Twice in the novel, the third-person narrator addresses the reader in the second person to implicate them in violence inherent to human nature. The first use of direct address is the above quote from the first vignette, from which the novel takes its name. The second use appears after the flood drives Lester out of his cave and across a creek raging with runoff. A malevolent log, “something of animate ill will” (162), knocks him and his mock family of stuffed animals into the rapids below, establishing the animistic force at work in the scene. Though unable to swim, Lester is somehow able to thrash his way to shore out of the deep pool below the rapids. To explain this suspension of natural law, the narrator addresses the audience directly:

Some halt in the way of things seems to work here. See him. You could say that he’s sustained by his fellow men, like you. Has peopled the shore with them calling to him. A race that gives suck to the maimed and the crazed, that wants their wrong blood in its history and will have it. But they want this man’s life. He has heard them in the night seeking him with lanterns and cries of execration. How then is he borne up? Or rather, why will not these waters take him? (161).

McCarthy employs double entendre to make his point about our complicity in violence. The suspension of natural law, the “halt in the way of things,” is both a magical occurrence—one of many supernatural events in this Gothic novel—and an aporia in the moral law of the separation of good and evil. There is no such separation; one doesn’t have to be Lester Ballard to be guilty of violence. McCarthy and his narrator suggest that people are attracted to the lurid violence of people like Lester. The fascination with the macabre feeds the perpetrators of such violence. In this sense, people want the “wrong blood” of these perpetrators as morbid titillation, as expressions of their own repressed anomic urges. In a second sense, humans want to take the lives of these perpetrators, to spill their blood and in doing so symbolically purify themselves of the evil they express.

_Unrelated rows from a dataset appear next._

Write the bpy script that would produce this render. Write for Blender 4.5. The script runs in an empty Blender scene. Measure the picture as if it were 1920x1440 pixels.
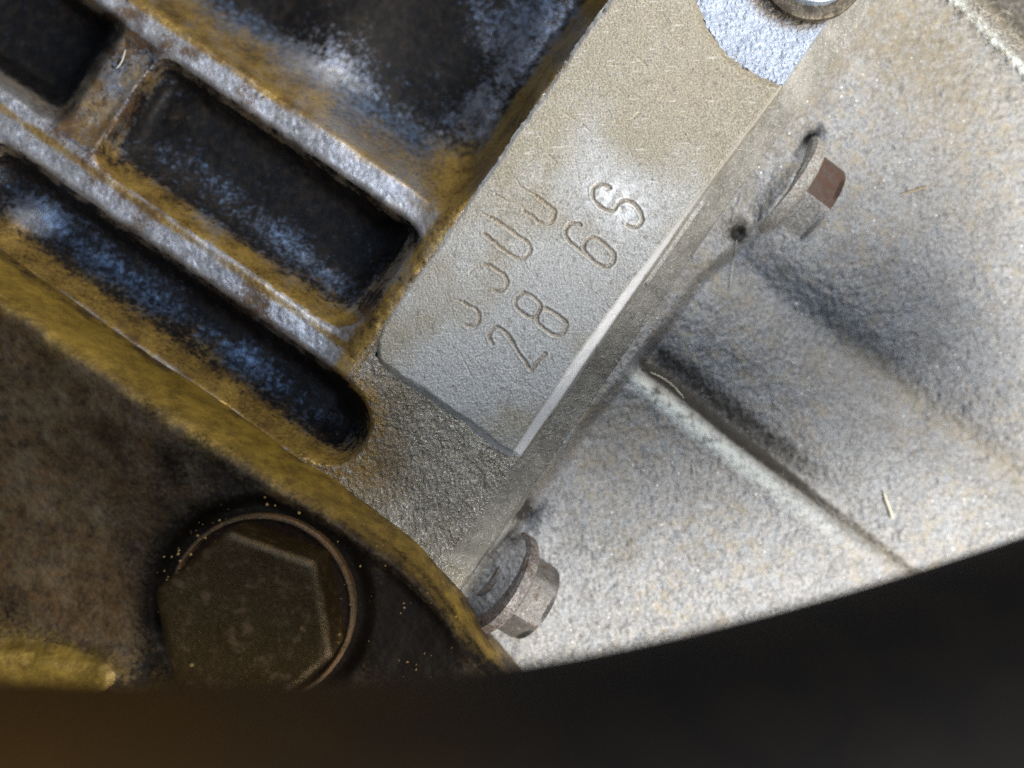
import bpy, bmesh, math, random
import numpy as np
from mathutils import Vector, Matrix

# ------------------------------------------------------------------ units
# one "px" below is 1/18 mm; the picture is 1920 px (107 mm) wide at the stamped pad (z = 0)
K = 5.57e-5
D = 1707.0                      # camera distance from the pad, in px
scene = bpy.context.scene
col = scene.collection

# ------------------------------------------------------------------ camera
cam_d = bpy.data.cameras.new('camera')
cam = bpy.data.objects.new('camera', cam_d)
col.objects.link(cam)
cam.location = (0, 0, D * K)
cam_d.sensor_width = 36.0
cam_d.lens = 36.0 * D / 1920.0
cam_d.clip_start = 0.001
cam_d.clip_end = 10.0
cam_d.dof.use_dof = True
cam_d.dof.focus_distance = D * K
cam_d.dof.aperture_fstop = 10.0
scene.camera = cam

# ------------------------------------------------------------------ light
world = bpy.data.worlds.new('World')
scene.world = world
world.use_nodes = True
bg = world.node_tree.nodes['Background']
bg.inputs[0].default_value = (0.75, 0.85, 1.0, 1)
bg.inputs[1].default_value = 0.07

def area(name, az, el, dist, size, power, colour, size_y=None):
    l = bpy.data.lights.new(name, 'AREA')
    l.energy = power
    l.color = colour
    l.size = size
    if size_y:
        l.shape = 'RECTANGLE'
        l.size_y = size_y
    o = bpy.data.objects.new(name, l)
    d = Vector((math.cos(math.radians(az)) * math.cos(math.radians(el)),
                math.sin(math.radians(az)) * math.cos(math.radians(el)),
                math.sin(math.radians(el))))
    o.location = d * dist
    o.rotation_euler = d.to_track_quat('Z', 'Y').to_euler()
    col.objects.link(o)
    return o

area('key_lamp', -38, 40, 0.55, 0.24, 7.4, (1.0, 0.955, 0.88))
area('sky_lamp', 80, 70, 0.60, 0.30, 1.6, (0.60, 0.76, 1.0))
area('warm_fill_lamp', 58, 36, 0.60, 0.22, 2.3, (1.0, 0.90, 0.74))  # added unseen fill, put in to warm the rib walls facing up-right

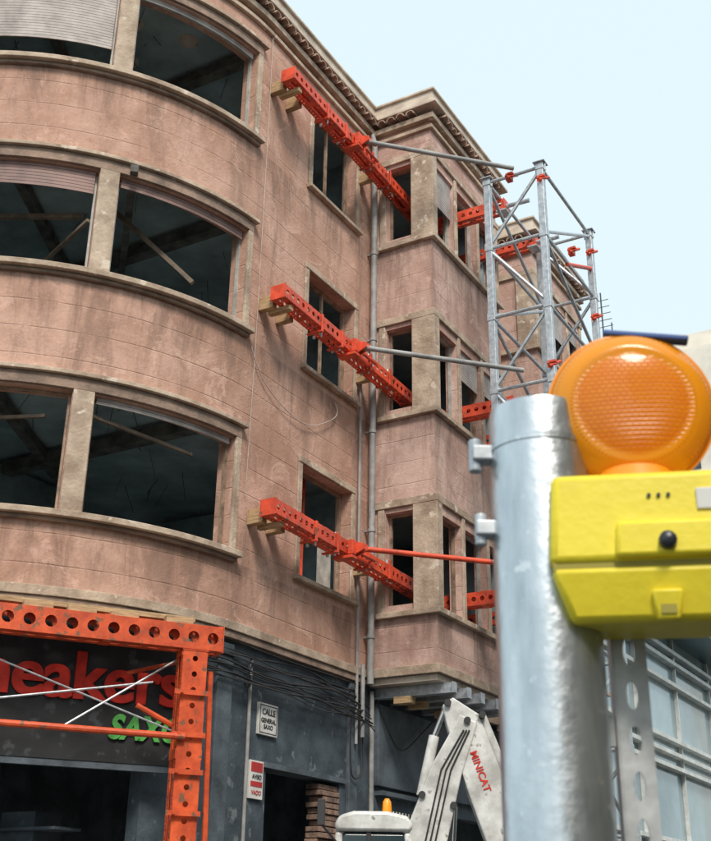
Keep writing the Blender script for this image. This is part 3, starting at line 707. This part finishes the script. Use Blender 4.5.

In the above quote, the group “in the night seeking him with lanterns and cries of execration” recalls the vigilante gangs in Mr. Wade’s history (161), a history that interrogates what is just and what is unjust violence. The whitecaps believed they were righteous in meting out their own justice, and the bluebills believed they were righteous in fighting it. Similarly, Sheriff Tom Davis uses violence in his crusade against the whitecaps. His hanging of the two whitecaps convicted of murder—a spectacle attended by all of Sevierville—is a case of supposedly civilized people using violence to punish men they deem evil. However, McCarthy illustrates that capital punishment isn’t the stamp of a society ruled by law and order but a veil over a people as bloodthirsty as those they condemn. Mr. Wade’s account of the hanging illustrates this point. The hanging in the town square has the trappings of a civilized event, complete with vendors hawking sandwiches. On the scaffold, the condemned men sing a hymn, and the crowd joins them. The preachers say a prayer. However, what follows pops this charade of civility. Because the executioner uses the short drop method, the condemned men thrash in their nooses for 10 to 15 minutes before they die of strangulation. As Mr. Wade remarks, “Don’t ever think hangin is quick and merciful” (182).

McCarthy suggests that an evil like Lester cannot permanently be expelled from a community because it cannot be eradicated from people’s minds; violence is endogenous. Repressed violent urges always return, a fact symbolized by the resurfacing of the corpses in the final chapter.